→ **Exercise aim**
Return each line containing "scene".

* begin Data section *

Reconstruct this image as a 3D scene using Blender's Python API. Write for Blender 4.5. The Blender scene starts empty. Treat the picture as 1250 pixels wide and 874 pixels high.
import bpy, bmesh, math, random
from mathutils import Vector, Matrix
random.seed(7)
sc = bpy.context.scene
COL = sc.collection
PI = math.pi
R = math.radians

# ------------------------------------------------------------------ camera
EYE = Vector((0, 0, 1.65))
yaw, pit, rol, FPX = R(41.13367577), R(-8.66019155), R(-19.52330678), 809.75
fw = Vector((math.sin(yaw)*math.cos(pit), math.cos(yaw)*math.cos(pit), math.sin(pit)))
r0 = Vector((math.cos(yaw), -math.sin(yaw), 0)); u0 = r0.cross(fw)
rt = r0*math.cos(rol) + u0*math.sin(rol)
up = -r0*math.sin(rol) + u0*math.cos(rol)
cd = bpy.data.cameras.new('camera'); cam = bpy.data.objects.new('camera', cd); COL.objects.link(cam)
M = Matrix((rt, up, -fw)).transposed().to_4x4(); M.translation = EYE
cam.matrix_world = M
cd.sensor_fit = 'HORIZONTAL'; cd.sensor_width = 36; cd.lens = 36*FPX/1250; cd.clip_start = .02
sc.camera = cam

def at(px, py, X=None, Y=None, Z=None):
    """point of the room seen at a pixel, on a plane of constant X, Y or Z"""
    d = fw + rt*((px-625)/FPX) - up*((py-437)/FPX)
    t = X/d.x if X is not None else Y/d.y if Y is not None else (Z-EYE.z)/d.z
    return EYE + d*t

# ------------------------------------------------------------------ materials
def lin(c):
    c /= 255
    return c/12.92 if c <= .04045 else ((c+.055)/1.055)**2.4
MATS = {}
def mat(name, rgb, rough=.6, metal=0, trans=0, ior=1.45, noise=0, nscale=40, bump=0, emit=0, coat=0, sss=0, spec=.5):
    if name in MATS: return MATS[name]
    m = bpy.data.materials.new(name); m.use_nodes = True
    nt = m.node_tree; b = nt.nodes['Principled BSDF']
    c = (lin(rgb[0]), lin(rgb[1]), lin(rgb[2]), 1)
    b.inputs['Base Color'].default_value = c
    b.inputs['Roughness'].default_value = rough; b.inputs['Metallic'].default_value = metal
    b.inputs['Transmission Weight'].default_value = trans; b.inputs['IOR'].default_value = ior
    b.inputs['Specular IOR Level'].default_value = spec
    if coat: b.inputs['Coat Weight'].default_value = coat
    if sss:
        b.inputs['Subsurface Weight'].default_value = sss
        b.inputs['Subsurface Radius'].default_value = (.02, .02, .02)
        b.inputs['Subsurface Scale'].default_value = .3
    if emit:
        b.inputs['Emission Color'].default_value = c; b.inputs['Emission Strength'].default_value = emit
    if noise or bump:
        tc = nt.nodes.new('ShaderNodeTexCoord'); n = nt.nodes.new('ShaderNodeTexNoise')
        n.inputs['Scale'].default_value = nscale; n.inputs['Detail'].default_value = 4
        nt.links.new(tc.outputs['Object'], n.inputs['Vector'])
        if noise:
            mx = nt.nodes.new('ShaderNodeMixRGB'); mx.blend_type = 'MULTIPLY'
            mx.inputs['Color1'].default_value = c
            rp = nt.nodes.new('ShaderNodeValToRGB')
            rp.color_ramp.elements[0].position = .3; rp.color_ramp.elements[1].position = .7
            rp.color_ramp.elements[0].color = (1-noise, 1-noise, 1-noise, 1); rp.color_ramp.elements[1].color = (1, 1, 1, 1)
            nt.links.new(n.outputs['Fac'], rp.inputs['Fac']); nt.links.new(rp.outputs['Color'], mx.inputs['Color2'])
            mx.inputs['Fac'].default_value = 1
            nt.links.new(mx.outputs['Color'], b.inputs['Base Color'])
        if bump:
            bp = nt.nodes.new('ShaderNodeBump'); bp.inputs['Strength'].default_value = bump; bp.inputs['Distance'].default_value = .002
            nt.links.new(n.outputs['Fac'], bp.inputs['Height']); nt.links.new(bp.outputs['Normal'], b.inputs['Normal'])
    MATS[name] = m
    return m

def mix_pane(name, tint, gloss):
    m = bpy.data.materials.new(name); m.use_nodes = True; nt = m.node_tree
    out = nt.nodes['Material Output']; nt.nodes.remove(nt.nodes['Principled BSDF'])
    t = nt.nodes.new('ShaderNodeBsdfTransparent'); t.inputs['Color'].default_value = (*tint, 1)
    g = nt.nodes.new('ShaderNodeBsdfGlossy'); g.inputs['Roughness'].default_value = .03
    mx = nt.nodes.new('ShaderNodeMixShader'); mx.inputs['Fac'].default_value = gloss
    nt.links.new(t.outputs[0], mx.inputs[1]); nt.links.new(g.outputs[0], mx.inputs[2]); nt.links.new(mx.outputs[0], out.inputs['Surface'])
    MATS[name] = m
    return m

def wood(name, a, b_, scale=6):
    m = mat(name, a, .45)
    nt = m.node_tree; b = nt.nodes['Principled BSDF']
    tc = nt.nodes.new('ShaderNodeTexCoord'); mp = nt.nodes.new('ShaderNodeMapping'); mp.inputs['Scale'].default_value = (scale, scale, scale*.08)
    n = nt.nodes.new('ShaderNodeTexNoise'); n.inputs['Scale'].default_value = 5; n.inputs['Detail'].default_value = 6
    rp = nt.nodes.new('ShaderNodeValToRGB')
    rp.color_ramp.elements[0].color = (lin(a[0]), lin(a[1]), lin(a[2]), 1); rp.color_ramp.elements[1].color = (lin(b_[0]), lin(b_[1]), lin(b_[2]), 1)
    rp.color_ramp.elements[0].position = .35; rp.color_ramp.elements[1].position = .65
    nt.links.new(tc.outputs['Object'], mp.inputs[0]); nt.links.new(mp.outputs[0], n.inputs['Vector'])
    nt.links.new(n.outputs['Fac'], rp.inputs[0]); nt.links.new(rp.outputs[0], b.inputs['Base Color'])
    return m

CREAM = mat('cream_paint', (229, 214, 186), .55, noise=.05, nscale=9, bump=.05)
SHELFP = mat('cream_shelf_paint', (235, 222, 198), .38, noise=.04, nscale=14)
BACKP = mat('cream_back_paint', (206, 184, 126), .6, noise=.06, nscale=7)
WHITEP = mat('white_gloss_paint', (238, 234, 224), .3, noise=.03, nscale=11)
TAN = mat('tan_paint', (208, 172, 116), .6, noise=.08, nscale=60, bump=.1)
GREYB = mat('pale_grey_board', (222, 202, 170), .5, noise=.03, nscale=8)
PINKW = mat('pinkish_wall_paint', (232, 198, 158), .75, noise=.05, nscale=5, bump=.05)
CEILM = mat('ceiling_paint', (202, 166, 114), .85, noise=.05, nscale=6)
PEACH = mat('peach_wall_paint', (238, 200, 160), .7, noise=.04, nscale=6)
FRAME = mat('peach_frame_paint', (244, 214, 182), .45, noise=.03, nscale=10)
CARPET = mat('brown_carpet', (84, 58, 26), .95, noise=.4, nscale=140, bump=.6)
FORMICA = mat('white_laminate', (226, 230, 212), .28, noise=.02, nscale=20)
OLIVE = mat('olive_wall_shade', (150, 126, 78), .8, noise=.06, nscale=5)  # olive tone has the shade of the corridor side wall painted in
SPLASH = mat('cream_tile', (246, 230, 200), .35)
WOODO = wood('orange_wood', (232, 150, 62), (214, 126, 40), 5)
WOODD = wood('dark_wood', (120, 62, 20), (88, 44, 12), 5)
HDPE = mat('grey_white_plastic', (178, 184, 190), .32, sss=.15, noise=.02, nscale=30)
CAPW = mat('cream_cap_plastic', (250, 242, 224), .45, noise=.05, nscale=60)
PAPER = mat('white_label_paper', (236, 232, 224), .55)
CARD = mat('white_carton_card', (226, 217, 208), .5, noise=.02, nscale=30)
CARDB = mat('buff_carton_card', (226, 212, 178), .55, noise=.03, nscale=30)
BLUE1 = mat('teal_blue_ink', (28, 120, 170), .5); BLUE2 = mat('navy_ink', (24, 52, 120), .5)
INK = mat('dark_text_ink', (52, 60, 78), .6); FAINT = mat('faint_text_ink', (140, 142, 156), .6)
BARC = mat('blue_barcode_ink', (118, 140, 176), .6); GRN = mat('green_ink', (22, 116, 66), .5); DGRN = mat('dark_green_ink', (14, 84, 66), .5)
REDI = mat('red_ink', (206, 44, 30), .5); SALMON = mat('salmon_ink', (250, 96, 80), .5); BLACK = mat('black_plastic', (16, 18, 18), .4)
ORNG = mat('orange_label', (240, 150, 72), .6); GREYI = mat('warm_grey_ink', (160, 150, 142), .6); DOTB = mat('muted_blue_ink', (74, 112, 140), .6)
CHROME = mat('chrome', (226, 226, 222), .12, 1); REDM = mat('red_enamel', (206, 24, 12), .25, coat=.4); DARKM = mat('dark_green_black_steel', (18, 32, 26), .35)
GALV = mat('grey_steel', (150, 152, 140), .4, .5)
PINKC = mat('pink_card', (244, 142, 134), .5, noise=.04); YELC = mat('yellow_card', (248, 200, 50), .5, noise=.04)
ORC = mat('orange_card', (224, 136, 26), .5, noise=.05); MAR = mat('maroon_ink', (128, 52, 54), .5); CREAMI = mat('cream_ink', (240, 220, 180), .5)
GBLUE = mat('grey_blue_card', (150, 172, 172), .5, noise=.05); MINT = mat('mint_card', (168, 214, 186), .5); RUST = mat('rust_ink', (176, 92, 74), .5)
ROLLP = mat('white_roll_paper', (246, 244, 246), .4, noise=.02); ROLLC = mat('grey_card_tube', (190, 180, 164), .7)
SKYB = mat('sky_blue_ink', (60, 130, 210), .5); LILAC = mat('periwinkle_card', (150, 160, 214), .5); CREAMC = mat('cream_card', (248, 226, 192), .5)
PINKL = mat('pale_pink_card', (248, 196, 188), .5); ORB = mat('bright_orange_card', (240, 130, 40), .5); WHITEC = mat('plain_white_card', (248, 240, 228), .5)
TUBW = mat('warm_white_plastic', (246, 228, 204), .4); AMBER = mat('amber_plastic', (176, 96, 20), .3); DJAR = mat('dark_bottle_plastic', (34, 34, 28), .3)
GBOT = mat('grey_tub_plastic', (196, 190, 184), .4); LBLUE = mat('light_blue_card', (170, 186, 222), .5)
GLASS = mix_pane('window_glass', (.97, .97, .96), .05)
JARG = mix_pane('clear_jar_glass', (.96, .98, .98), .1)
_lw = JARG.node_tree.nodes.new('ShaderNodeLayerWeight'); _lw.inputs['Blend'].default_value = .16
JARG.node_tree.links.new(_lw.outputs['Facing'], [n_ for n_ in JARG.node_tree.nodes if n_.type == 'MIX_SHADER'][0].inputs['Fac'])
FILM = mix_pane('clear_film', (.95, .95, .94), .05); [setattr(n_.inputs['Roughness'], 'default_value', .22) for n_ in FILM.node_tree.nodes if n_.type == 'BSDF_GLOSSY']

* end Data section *

→ **Answer**
Reconstruct this image as a 3D scene using Blender's Python API. Write for Blender 4.5. The Blender scene starts empty. Treat the picture as 1250 pixels wide and 874 pixels high.
sc = bpy.context.scene